I'm wondering how this peony transplanting went... any update??

Last year toward the end of May someone noticed that I had a sad gangly sparse peony growing under an evergreen tree (like a pine or maybe it's a fir I don't know)...
We rent our house off a friend of the family... and she had planted it there in maybe 2008 (she said the pine tree was much smaller then!)

Obviously it couldn't stay where it was. It's kind of hinky under that tree what with all the pine needles, and mushrooms & some kind of fungus thing I found under there at one point. Like these HUGE round mushrooms grow under there. It's kind of creepy with no light under there. And I'm not inclined to mess around with it other than having my husband prune back some of the branches out of the way, because I'm allergic to all sorts of trees with needles.

Last year was my first year with a proper outside garden (only had containers & houseplants before).

So I looked up what the peony would like, and I chose a spot it should like, used compost, plant fertilizer, followed transplanting instructs.

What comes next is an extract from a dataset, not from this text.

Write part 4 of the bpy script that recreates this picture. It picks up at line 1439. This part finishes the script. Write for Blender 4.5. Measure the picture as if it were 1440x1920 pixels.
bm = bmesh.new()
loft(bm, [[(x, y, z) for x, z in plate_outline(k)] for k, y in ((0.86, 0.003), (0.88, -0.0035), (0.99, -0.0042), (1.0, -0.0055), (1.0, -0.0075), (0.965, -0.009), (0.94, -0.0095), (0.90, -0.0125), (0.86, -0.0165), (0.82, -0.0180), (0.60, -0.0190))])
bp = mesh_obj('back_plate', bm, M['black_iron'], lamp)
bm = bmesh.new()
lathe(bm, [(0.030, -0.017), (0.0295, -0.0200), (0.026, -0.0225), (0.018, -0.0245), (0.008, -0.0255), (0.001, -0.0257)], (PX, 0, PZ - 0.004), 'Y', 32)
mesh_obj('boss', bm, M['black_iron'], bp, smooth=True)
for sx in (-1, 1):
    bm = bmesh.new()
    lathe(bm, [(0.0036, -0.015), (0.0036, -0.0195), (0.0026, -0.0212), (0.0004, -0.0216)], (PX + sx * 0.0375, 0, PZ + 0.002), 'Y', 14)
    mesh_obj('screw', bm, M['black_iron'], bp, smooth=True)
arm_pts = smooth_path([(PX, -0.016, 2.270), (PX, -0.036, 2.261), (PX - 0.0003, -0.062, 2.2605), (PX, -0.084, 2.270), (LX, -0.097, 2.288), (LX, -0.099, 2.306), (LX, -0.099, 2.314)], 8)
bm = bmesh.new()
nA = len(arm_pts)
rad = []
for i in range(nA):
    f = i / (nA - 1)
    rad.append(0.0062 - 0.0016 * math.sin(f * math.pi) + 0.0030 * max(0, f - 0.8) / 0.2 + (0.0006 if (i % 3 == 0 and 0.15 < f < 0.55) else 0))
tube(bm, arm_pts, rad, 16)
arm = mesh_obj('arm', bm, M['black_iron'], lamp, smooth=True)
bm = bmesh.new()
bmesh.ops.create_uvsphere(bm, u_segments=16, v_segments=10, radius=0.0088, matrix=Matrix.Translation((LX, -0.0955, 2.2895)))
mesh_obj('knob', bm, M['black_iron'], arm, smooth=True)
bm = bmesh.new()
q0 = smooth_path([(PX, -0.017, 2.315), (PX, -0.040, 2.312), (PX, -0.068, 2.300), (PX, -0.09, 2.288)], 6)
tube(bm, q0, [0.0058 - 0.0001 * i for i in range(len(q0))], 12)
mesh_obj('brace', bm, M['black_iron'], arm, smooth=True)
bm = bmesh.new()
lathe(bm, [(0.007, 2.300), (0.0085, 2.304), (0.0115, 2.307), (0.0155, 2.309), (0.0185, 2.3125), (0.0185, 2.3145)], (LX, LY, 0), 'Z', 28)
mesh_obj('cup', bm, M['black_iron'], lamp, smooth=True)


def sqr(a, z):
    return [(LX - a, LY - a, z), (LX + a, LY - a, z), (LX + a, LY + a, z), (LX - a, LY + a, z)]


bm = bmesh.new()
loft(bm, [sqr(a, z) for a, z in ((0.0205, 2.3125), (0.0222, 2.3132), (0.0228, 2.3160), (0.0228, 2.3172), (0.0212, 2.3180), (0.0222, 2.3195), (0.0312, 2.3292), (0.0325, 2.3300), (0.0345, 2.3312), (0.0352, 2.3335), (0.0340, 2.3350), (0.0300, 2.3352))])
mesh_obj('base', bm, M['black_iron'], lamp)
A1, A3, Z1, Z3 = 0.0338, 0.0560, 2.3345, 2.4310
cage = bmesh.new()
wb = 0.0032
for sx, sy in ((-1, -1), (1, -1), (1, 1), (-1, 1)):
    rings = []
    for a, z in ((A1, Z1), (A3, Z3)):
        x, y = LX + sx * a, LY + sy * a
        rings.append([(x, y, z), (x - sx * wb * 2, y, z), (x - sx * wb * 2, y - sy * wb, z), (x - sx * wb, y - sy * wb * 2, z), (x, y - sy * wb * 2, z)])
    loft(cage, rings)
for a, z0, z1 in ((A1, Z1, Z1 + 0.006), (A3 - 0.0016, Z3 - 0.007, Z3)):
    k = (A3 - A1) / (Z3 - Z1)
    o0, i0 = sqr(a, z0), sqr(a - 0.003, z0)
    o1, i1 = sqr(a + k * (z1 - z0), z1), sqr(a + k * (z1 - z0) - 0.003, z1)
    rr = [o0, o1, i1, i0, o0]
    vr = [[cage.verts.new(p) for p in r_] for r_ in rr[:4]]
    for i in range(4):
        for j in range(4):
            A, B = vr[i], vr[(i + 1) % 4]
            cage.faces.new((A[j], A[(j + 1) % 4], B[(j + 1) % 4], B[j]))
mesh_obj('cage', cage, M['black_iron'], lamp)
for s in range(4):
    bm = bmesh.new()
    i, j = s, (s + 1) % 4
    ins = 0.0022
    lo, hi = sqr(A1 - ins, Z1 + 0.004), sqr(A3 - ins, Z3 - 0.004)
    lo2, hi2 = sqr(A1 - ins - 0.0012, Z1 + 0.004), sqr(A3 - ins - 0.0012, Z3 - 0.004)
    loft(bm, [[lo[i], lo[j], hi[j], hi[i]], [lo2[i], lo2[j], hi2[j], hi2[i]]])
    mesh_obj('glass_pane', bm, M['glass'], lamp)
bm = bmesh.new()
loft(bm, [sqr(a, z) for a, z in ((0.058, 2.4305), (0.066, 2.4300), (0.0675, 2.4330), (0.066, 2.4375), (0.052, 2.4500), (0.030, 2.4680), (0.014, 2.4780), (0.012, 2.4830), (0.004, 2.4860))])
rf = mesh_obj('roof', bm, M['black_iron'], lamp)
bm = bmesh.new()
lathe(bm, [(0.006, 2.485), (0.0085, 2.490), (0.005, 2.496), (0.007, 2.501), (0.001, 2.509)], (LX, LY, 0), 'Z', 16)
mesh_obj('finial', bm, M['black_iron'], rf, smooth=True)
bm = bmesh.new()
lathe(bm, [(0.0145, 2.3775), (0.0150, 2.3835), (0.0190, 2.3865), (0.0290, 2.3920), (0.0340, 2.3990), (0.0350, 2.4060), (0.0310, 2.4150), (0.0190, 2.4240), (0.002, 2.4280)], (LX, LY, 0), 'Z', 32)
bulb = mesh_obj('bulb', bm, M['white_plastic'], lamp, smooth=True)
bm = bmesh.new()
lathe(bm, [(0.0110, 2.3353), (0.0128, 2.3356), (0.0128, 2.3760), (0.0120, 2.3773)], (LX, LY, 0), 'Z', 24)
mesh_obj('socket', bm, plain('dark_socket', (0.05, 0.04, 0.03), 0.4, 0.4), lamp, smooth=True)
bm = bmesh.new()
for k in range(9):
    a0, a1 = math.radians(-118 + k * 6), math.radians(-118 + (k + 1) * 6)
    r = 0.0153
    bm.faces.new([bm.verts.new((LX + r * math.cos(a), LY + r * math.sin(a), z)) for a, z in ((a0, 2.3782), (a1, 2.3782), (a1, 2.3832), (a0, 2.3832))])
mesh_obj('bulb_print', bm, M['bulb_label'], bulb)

I mean right down to digging the hole in advance deeper & wider than I thought I'd need, and then using a ruler & junk to fill it in for exactly the length of the root to the shoulder to be correctly situated, and so I wouldn't have to upset the root fitting it... the root was kind of at an odd angle.

So in like 88F weather at the end of the day... because we were expecting rain that night... I got all suited up from head to toe with a hooded sweatshirt, gloves, long sleeves, socks tucked into jeans (because I'm allergic)... I think I put on a ski mask type hat... made sure all my skin was covered, and went under the tree to dig out the 1ft tall 1 stem peony properly. It was HORRIBLY uncomfortable. And I still wound up itchy.
(I remember it clearly because it was that day that I was thinking maybe this gardening thing I always dreamed of wasn't all it was cracked up to be!!! lol)

Well, day after day, I made sure it was moist where I put it, and it just got worse & worse, until my spouse said, "Do we have to keep that dead plant there?" ha ha
(Of course he always had to drive around it with the lawn mower - and I had it flagged so he wouldn't get too close. A little flag next to what looked like basically a dead branch sticking out of the ground LOL)

I refused to dig it up after taking such pains to transplant it. I just kept hoping & trying. I kept watering it on my dry-days rounds even though it looked quite dead.

So finally I think it was August by this time, I cut it back right to about 1-2 inches from the ground.

Well lo & behold, this April, I spotted what looked like a BETTER straighter nicer version of the peony in the spot where that one had died... so it hadn't really died at all!

Image

By now, it's green, and even a little bigger. (I'll have to take another picture of it.)

No idea what kind of peony it is. And I suspect I'll have to wait until next year to see any blooms. But I'd given up all hope, but apparently they're not too easy to kill!!